Heute gibt er, neben der Beratertätigkeit für die Justiz, seine Erfahrungen an Polizeikader an den Fachhochschulen Luzern und Neuenburg weiter. Sein Ethikunterricht ist praxisbezogen, sein Ausbildungsziel Polizisten nach Zuger Vorbild: Freunde und Helfer, korrekt und fair. 2007 machte ihn das Schweizerische Polizeiinstitut in Neuenburg zu seinem Präsidenten.
Diese Arbeit für den Klassenfeind missfällt vielen Genossen.
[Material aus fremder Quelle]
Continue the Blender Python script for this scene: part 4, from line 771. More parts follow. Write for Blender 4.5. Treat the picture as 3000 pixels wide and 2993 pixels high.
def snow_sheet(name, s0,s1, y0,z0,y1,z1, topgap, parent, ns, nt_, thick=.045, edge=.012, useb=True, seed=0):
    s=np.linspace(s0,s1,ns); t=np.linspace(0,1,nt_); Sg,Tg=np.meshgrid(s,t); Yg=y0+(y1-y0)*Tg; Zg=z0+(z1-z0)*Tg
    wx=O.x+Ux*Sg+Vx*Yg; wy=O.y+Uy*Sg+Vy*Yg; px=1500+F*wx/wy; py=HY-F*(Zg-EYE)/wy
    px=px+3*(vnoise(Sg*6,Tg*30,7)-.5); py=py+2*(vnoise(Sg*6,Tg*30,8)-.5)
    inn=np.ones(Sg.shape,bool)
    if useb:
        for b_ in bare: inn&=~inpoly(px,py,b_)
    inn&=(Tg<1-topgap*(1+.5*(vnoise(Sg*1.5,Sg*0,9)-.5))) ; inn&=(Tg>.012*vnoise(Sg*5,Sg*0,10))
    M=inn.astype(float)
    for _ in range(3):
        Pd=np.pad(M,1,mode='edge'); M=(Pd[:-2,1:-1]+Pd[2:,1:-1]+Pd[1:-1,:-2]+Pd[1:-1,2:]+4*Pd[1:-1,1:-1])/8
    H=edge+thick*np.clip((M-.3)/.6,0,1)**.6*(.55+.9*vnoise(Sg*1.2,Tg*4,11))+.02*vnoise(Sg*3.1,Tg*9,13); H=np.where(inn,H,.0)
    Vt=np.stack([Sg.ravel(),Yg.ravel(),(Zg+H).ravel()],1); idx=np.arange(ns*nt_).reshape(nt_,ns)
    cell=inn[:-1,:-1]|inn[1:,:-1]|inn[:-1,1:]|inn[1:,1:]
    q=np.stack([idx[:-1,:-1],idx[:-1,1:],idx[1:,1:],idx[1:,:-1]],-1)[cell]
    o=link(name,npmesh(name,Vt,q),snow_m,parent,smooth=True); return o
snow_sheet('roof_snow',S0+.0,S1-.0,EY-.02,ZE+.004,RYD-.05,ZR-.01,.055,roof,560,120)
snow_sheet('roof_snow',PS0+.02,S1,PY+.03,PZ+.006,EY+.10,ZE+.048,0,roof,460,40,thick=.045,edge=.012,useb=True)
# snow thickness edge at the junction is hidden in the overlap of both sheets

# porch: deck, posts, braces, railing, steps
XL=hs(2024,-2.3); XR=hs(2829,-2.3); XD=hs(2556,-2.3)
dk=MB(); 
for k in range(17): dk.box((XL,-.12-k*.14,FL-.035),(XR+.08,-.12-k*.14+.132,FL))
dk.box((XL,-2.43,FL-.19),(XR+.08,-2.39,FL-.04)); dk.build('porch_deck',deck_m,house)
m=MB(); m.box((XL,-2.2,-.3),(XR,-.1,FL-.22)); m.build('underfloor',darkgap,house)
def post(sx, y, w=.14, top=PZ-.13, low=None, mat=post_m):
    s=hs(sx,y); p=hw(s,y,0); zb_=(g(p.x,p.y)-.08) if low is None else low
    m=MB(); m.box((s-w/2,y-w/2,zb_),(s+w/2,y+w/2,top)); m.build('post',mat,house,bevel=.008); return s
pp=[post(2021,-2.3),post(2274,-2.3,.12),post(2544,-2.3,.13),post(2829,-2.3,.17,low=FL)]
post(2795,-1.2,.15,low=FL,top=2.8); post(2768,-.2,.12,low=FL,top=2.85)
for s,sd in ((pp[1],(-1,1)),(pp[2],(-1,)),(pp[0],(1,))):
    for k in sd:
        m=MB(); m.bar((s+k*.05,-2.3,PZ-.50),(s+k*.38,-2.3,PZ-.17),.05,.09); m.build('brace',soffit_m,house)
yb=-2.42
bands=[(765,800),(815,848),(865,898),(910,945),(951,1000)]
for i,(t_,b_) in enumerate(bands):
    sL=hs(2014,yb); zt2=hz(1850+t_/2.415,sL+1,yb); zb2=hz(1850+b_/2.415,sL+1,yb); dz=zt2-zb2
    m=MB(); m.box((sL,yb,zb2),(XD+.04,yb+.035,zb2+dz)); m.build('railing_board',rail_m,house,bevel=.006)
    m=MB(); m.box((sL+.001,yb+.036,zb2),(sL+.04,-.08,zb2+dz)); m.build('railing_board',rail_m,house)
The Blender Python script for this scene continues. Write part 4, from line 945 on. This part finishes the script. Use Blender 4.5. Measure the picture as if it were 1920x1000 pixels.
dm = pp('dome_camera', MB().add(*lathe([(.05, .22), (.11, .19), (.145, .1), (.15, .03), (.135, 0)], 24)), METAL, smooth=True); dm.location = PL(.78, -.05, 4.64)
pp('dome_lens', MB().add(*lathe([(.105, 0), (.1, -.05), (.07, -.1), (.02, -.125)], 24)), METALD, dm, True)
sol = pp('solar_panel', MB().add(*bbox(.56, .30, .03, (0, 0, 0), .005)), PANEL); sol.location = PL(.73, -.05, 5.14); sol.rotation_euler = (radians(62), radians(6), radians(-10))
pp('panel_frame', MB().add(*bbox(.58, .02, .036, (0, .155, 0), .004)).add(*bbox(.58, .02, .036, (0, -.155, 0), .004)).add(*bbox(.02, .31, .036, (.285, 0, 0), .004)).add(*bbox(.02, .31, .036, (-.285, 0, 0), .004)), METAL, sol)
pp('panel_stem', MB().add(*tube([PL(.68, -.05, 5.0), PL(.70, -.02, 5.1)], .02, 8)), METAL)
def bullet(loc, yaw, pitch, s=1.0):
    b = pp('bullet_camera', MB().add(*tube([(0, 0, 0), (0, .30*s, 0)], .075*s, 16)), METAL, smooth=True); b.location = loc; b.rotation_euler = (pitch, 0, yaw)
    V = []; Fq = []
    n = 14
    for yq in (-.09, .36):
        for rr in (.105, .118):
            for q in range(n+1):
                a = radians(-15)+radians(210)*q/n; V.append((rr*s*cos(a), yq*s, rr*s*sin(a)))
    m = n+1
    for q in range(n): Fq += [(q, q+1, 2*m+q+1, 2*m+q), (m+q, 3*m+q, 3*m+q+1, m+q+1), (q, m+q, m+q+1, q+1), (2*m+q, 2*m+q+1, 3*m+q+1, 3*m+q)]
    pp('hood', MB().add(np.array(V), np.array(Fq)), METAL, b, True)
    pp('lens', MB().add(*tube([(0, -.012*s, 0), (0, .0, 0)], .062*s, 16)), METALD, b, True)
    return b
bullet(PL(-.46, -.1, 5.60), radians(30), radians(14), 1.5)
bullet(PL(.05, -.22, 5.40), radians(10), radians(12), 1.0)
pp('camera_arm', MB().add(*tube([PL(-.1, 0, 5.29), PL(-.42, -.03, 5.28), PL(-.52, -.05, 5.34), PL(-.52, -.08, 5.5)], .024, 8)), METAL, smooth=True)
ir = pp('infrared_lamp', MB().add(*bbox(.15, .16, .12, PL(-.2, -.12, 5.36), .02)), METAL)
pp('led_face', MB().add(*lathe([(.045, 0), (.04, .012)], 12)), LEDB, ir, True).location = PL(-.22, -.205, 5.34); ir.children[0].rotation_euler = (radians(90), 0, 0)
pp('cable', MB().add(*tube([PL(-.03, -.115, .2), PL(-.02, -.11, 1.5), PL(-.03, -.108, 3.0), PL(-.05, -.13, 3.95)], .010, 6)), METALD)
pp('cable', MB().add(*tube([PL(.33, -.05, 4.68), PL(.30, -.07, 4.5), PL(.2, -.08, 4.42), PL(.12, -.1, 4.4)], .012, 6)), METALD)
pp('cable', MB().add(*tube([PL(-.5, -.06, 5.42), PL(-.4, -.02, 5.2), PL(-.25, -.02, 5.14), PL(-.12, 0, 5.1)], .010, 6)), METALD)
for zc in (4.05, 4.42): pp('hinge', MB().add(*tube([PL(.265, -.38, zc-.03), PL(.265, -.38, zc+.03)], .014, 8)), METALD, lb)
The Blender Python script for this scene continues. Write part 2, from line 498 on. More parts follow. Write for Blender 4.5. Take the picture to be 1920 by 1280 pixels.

Uster kontert: «Nur innerhalb des Systems kann man etwas verändern.» Zu dieser Erkenntnis war er als junger Jurist im Zürcher Anwaltskollektiv gekommen. Anfechtungen von Mietzinsen und Arbeitsverträgen bleiben immer Stückwerk. «Regiert man jedoch mit, hat man Gestaltungsmöglichkeiten.»
Jetzt, freilich, regiert er nur im eigenen Büro; eine Juristin und eine Sekretärin gehen ihm zur Hand. «Dafür habe ich endlich Zeit, das Buch, das ich jede Woche kaufe, auch zu lesen.» Schier alle Wände seines Hauses sind mit Büchern bedeckt. Etliche Quadratmeter füllen allein Shakespeare und seine Zeitgenossen. Trotzki und Marx stehen im Gästezimmer. Nein, keine verschämte Verbannung. Auch wenn Uster jetzt Mitglied der gemässigteren grünen «Alternative Kanton Zug» ist. Ideologische Abstriche musste er deswegen keine machen. Als Beweis ergreift er den grünen Marker auf seinem Schreibtisch. «Mehr als Grün» steht darauf. Dann entfernt er die Kappe. Der Stift leuchtet purpurrot. Hanspeter Uster wirkt sichtlich belebt. Bereits laufen Wetten, wie lang er es ohne öffentliches Amt aushält.